Copy the data precisely, keeping every character.

■ DATA EXCERPT ■
____________________
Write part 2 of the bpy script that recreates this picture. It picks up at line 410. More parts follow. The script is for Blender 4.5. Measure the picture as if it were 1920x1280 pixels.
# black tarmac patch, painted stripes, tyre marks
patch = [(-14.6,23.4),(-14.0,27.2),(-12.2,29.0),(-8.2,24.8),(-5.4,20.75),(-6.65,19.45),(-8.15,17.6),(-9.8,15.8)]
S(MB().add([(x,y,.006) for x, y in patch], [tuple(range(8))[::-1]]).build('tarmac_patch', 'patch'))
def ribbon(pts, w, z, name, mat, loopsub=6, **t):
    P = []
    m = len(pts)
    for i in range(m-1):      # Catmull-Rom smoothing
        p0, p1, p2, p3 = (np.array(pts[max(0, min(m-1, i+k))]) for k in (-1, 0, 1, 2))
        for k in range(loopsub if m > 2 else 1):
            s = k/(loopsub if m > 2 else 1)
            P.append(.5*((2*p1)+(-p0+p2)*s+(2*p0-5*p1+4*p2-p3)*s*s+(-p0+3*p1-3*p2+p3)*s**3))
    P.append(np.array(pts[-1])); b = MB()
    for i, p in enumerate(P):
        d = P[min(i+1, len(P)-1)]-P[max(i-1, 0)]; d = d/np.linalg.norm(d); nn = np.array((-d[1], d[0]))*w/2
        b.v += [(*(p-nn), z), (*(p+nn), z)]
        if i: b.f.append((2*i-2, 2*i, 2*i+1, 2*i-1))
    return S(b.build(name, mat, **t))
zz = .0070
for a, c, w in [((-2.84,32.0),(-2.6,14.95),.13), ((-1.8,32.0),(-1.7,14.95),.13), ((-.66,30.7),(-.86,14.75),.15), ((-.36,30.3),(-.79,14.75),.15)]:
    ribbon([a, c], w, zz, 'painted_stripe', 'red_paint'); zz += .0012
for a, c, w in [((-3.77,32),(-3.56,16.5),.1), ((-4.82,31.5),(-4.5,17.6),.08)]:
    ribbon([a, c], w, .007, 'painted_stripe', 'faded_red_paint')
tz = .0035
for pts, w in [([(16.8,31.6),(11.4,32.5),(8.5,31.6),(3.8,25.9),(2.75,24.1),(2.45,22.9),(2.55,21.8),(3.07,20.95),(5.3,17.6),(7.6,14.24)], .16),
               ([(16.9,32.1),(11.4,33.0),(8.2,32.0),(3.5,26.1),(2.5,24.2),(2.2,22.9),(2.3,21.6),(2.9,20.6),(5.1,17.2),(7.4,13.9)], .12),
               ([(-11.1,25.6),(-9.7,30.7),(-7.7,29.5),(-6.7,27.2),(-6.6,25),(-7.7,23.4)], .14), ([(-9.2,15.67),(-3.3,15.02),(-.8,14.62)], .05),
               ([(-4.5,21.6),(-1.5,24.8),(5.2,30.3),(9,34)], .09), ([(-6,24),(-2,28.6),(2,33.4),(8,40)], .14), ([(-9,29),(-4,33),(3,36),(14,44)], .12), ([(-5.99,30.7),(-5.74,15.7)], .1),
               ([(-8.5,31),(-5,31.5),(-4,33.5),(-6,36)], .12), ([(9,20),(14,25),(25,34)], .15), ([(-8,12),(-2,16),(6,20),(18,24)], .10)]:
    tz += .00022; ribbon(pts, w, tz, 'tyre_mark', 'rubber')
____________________
■ RESULT OF THIS EXERCISE ■
Write part 2 of the bpy script that recreates this picture. It picks up at line 410. More parts follow. The script is for Blender 4.5. Measure the picture as if it were 1920x1280 pixels.
# black tarmac patch, painted stripes, tyre marks
patch = [(-14.6,23.4),(-14.0,27.2),(-12.2,29.0),(-8.2,24.8),(-5.4,20.75),(-6.65,19.45),(-8.15,17.6),(-9.8,15.8)]
S(MB().add([(x,y,.006) for x, y in patch], [tuple(range(8))[::-1]]).build('tarmac_patch', 'patch'))
def ribbon(pts, w, z, name, mat, loopsub=6, **t):
    P = []
    m = len(pts)
    for i in range(m-1):      # Catmull-Rom smoothing
        p0, p1, p2, p3 = (np.array(pts[max(0, min(m-1, i+k))]) for k in (-1, 0, 1, 2))
        for k in range(loopsub if m > 2 else 1):
            s = k/(loopsub if m > 2 else 1)
            P.append(.5*((2*p1)+(-p0+p2)*s+(2*p0-5*p1+4*p2-p3)*s*s+(-p0+3*p1-3*p2+p3)*s**3))
    P.append(np.array(pts[-1])); b = MB()
    for i, p in enumerate(P):
        d = P[min(i+1, len(P)-1)]-P[max(i-1, 0)]; d = d/np.linalg.norm(d); nn = np.array((-d[1], d[0]))*w/2
        b.v += [(*(p-nn), z), (*(p+nn), z)]
        if i: b.f.append((2*i-2, 2*i, 2*i+1, 2*i-1))
    return S(b.build(name, mat, **t))
zz = .0070
for a, c, w in [((-2.84,32.0),(-2.6,14.95),.13), ((-1.8,32.0),(-1.7,14.95),.13), ((-.66,30.7),(-.86,14.75),.15), ((-.36,30.3),(-.79,14.75),.15)]:
    ribbon([a, c], w, zz, 'painted_stripe', 'red_paint'); zz += .0012
for a, c, w in [((-3.77,32),(-3.56,16.5),.1), ((-4.82,31.5),(-4.5,17.6),.08)]:
    ribbon([a, c], w, .007, 'painted_stripe', 'faded_red_paint')
tz = .0035
for pts, w in [([(16.8,31.6),(11.4,32.5),(8.5,31.6),(3.8,25.9),(2.75,24.1),(2.45,22.9),(2.55,21.8),(3.07,20.95),(5.3,17.6),(7.6,14.24)], .16),
               ([(16.9,32.1),(11.4,33.0),(8.2,32.0),(3.5,26.1),(2.5,24.2),(2.2,22.9),(2.3,21.6),(2.9,20.6),(5.1,17.2),(7.4,13.9)], .12),
               ([(-11.1,25.6),(-9.7,30.7),(-7.7,29.5),(-6.7,27.2),(-6.6,25),(-7.7,23.4)], .14), ([(-9.2,15.67),(-3.3,15.02),(-.8,14.62)], .05),
               ([(-4.5,21.6),(-1.5,24.8),(5.2,30.3),(9,34)], .09), ([(-6,24),(-2,28.6),(2,33.4),(8,40)], .14), ([(-9,29),(-4,33),(3,36),(14,44)], .12), ([(-5.99,30.7),(-5.74,15.7)], .1),
               ([(-8.5,31),(-5,31.5),(-4,33.5),(-6,36)], .12), ([(9,20),(14,25),(25,34)], .15), ([(-8,12),(-2,16),(6,20),(18,24)], .10)]:
    tz += .00022; ribbon(pts, w, tz, 'tyre_mark', 'rubber')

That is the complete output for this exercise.